**Task description**
Copy every line, leaving nothing out and adding nothing.

**Dataset section**
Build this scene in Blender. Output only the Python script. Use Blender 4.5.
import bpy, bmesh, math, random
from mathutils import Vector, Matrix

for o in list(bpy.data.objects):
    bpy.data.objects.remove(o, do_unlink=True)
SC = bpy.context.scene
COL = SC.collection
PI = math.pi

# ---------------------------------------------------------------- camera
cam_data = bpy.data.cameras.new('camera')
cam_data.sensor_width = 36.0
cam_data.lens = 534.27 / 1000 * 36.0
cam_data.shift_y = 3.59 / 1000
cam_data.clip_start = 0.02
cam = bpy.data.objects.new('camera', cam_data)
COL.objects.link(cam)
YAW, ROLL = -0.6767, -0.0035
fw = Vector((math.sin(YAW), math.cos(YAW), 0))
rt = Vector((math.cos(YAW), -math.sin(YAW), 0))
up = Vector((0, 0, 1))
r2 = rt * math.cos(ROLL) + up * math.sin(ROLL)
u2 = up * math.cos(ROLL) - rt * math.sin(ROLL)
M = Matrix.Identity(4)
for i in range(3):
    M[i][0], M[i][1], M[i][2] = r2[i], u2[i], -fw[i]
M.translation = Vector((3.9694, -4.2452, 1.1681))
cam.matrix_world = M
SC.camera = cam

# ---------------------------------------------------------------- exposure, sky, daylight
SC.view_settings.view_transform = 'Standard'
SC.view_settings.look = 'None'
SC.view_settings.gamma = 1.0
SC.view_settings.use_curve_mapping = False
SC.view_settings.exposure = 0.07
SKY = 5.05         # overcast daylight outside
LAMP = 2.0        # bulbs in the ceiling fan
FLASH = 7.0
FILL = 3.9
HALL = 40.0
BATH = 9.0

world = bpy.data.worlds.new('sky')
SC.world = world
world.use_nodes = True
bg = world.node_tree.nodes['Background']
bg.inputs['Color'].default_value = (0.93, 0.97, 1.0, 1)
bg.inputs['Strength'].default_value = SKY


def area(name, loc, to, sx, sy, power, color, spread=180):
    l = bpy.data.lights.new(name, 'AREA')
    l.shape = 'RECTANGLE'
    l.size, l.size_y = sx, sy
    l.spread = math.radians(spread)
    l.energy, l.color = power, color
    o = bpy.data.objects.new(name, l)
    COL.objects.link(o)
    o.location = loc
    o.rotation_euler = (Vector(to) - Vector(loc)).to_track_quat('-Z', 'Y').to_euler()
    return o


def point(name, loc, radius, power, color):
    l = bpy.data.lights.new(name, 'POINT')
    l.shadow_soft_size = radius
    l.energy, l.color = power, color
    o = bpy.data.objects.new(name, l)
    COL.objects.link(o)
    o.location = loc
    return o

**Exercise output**
Build this scene in Blender. Output only the Python script. Use Blender 4.5.
import bpy, bmesh, math, random
from mathutils import Vector, Matrix

for o in list(bpy.data.objects):
    bpy.data.objects.remove(o, do_unlink=True)
SC = bpy.context.scene
COL = SC.collection
PI = math.pi

# ---------------------------------------------------------------- camera
cam_data = bpy.data.cameras.new('camera')
cam_data.sensor_width = 36.0
cam_data.lens = 534.27 / 1000 * 36.0
cam_data.shift_y = 3.59 / 1000
cam_data.clip_start = 0.02
cam = bpy.data.objects.new('camera', cam_data)
COL.objects.link(cam)
YAW, ROLL = -0.6767, -0.0035
fw = Vector((math.sin(YAW), math.cos(YAW), 0))
rt = Vector((math.cos(YAW), -math.sin(YAW), 0))
up = Vector((0, 0, 1))
r2 = rt * math.cos(ROLL) + up * math.sin(ROLL)
u2 = up * math.cos(ROLL) - rt * math.sin(ROLL)
M = Matrix.Identity(4)
for i in range(3):
    M[i][0], M[i][1], M[i][2] = r2[i], u2[i], -fw[i]
M.translation = Vector((3.9694, -4.2452, 1.1681))
cam.matrix_world = M
SC.camera = cam

# ---------------------------------------------------------------- exposure, sky, daylight
SC.view_settings.view_transform = 'Standard'
SC.view_settings.look = 'None'
SC.view_settings.gamma = 1.0
SC.view_settings.use_curve_mapping = False
SC.view_settings.exposure = 0.07
SKY = 5.05         # overcast daylight outside
LAMP = 2.0        # bulbs in the ceiling fan
FLASH = 7.0
FILL = 3.9
HALL = 40.0
BATH = 9.0

world = bpy.data.worlds.new('sky')
SC.world = world
world.use_nodes = True
bg = world.node_tree.nodes['Background']
bg.inputs['Color'].default_value = (0.93, 0.97, 1.0, 1)
bg.inputs['Strength'].default_value = SKY


def area(name, loc, to, sx, sy, power, color, spread=180):
    l = bpy.data.lights.new(name, 'AREA')
    l.shape = 'RECTANGLE'
    l.size, l.size_y = sx, sy
    l.spread = math.radians(spread)
    l.energy, l.color = power, color
    o = bpy.data.objects.new(name, l)
    COL.objects.link(o)
    o.location = loc
    o.rotation_euler = (Vector(to) - Vector(loc)).to_track_quat('-Z', 'Y').to_euler()
    return o


def point(name, loc, radius, power, color):
    l = bpy.data.lights.new(name, 'POINT')
    l.shadow_soft_size = radius
    l.energy, l.color = power, color
    o = bpy.data.objects.new(name, l)
    COL.objects.link(o)
    o.location = loc
    return o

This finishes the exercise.